Ten minivan ma ekran zamiast grilla. Potrafi wyrazić emocje
Jeśli myślicie, że w motoryzacji już nic was nie zaskoczy, prawdopodobnie nie widzieliście minivana od Faraday Future. FX Super One ma ekran zamiast grilla i potrafić wyrażać emocje.

Nie od dziś wiadomo, że sztuczna inteligencja w samochodach nie jest niczym nowym. Dzięki niej asystent głosowy radzi sobie lepiej z wykonywaniem trudniejszych poleceń. Pewien amerykański start-up postanowił pójść o krok dalej. Zaprezentował więc pojazd, który… ma własną twarz, potrafi mówić i wyraża własne emocje. Oto minivan Faraday Future FX Super One.
Faraday Future wie, jak topić pieniądze
To już drugi raz, gdy amerykański start-up ma ambitne plany.

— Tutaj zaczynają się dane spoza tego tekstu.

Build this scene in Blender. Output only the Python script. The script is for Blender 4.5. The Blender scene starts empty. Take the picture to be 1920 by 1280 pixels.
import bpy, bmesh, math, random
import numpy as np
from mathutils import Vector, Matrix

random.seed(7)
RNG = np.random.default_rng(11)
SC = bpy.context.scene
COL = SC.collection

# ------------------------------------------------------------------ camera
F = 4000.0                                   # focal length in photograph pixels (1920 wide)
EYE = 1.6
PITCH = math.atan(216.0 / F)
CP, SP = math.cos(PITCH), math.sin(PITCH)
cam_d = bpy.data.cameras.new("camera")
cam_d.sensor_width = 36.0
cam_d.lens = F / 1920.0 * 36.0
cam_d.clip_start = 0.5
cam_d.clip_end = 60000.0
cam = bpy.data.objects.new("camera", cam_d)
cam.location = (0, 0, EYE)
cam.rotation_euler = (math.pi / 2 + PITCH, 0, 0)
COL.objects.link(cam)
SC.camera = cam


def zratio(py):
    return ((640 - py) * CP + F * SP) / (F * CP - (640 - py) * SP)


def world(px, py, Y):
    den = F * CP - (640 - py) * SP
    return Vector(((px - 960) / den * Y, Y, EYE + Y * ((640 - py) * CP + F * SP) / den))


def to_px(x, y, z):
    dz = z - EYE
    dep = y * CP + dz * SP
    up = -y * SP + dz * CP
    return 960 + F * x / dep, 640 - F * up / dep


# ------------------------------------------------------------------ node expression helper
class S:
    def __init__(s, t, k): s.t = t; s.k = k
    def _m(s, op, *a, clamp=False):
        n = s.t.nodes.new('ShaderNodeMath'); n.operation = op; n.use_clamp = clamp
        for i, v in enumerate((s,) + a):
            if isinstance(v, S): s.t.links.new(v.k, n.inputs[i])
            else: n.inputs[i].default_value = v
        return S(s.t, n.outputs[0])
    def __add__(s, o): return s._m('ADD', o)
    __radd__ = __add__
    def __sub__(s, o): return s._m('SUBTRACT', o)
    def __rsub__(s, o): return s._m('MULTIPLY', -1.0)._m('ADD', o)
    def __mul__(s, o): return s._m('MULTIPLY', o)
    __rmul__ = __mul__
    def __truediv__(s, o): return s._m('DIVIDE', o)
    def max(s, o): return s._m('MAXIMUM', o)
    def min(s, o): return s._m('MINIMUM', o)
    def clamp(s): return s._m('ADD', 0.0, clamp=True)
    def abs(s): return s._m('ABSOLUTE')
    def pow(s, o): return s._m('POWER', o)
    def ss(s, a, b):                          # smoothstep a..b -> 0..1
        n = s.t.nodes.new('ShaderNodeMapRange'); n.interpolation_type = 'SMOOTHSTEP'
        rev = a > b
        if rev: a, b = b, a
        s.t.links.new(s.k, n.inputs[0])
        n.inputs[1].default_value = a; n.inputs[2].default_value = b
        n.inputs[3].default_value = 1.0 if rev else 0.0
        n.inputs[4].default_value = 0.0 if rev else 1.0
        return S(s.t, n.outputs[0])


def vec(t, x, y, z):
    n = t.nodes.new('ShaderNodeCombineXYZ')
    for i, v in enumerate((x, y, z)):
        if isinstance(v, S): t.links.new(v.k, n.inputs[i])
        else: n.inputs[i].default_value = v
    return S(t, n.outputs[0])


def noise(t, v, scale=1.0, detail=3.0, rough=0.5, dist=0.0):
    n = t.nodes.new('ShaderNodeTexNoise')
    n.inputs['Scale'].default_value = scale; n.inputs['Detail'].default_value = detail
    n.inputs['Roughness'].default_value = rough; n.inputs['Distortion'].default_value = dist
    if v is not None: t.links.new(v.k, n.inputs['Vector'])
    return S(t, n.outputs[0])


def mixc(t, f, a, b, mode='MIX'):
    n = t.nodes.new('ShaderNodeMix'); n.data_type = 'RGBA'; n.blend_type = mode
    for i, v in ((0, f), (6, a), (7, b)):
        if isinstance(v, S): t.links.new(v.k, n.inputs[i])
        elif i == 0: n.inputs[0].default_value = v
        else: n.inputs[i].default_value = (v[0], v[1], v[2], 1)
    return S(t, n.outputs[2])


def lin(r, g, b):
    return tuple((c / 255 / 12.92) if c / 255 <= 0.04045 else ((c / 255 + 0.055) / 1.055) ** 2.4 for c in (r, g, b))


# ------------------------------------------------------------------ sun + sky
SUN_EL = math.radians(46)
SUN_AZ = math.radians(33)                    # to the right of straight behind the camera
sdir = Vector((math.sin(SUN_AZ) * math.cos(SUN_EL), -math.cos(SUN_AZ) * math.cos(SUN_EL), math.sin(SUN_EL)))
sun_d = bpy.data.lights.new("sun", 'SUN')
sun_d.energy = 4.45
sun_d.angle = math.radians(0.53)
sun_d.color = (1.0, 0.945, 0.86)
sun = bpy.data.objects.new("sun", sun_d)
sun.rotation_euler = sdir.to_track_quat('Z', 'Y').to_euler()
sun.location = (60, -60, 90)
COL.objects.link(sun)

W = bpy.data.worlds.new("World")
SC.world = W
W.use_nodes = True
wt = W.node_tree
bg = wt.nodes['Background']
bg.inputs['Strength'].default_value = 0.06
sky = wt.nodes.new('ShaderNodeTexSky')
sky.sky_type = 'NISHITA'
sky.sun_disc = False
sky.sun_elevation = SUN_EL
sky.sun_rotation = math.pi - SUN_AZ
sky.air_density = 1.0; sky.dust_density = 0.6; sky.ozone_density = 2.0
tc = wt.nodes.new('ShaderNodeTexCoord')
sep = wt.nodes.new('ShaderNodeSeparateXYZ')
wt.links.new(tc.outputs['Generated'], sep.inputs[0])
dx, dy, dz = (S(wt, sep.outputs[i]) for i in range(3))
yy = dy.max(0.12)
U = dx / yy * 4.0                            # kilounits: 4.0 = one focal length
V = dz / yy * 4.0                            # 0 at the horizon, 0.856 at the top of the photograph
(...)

Lata temu próbował bowiem zbudować swój własny samochód elektryczny, zapowiadając go jako rewolucyjny. Niestety model FF91, zaprezentowany na targach CES w 2017 roku, nie spotkał się z dużym zainteresowaniem ze strony klientów, dlatego fabryka wstrzymała prace po wyprodukowaniu zaledwie 16 egzemplarzy.
Tym razem Faraday Future powróciło z zupełnie nowym pomysłem, choć znów obiecuje przełomowe rozwiązania. Tym razem zamiast futurystycznego samochodu o mocy 1050 KM postawiono na minivana z wielkim ekranem zamiast grilla. Start-up przyznał się do ostatniej porażki i wierzy, że FX Super One zdoła zainteresować nabywców.
Faraday Future FX Super One nie jest zupełnie nową konstrukcją. Pojazd bazuje na chińskim minivanie znanym jako Wey Goashan, delikatnie „podrasowanym” przez amerykanów. Pojazd został wyposażony w system F.A.C.E (Front AI Communication Ecosystem), dlatego zamiast przedniej atrapy chłodnicy, ma wielki ekran pozwalający pojazdowi na mówienie, wyrażanie emocji i wyświetlanie różnych informacji.
Jeśli chcesz udawać mądrego, używaj słowa „AI” w co drugim zdaniu
Być może właśnie taką radę usłyszeli pracownicy Faraday Future przed prezentacją swojego pojazdu w Los Angeles. Podczas premiery wspomniano też o autorskim systemie EAI (Embodied Intelligence AI Agent 6x4 Architecture), który potrafi analizować słowa kierowcy i się z nim komunikować. Na materiale wideo widać, że przed maską pojazdu znajduje się mikrofon, a minivan przemawia do zgromadzonych osób.
Gdzieś na świecie z pewnością znajdzie się grupa klientów, która będzie chciała kupić ten samochód, by się wyróżnić. Minivan ma być dostępny w konfiguracji 4-, 6- i 7-osobowej. Decydując się na wariant dla czterech pasażerów, można wybrać limitowaną wersję GOAT z wewnętrznym wyświetlaczem panoramicznym (podobnym do Lexusa LM), nagłośnieniem Dolby Atmos i luksusowymi fotelami.

Na początek Faraday Future FX Super One będzie oferowany jako wersja elektryczna, ale z biegiem czasu do oferty ma dołączyć odmiana hybrydowa. Start-up poinformował, że produkcja rozpocznie się w 2026 roku w zakładzie firmy w Kalifornii. Na horyzoncie widać jednak poważny problem – to amerykańskie cła nałożone na chińskie samochody, które mogą podnieść ostateczną cenę pojazdu.
Producent poinformował, że minivan będzie kosztować mniej niż 100 tys. dolarów, a pierwsi klienci mogli dokonać wstępnej rezerwacji za symboliczne 100 dolarów. Trudno stwierdzić, czy w tym przypadku marzenia Faraday Future ponownie okażą się klapą, dlatego pozostaje trzymać kciuki.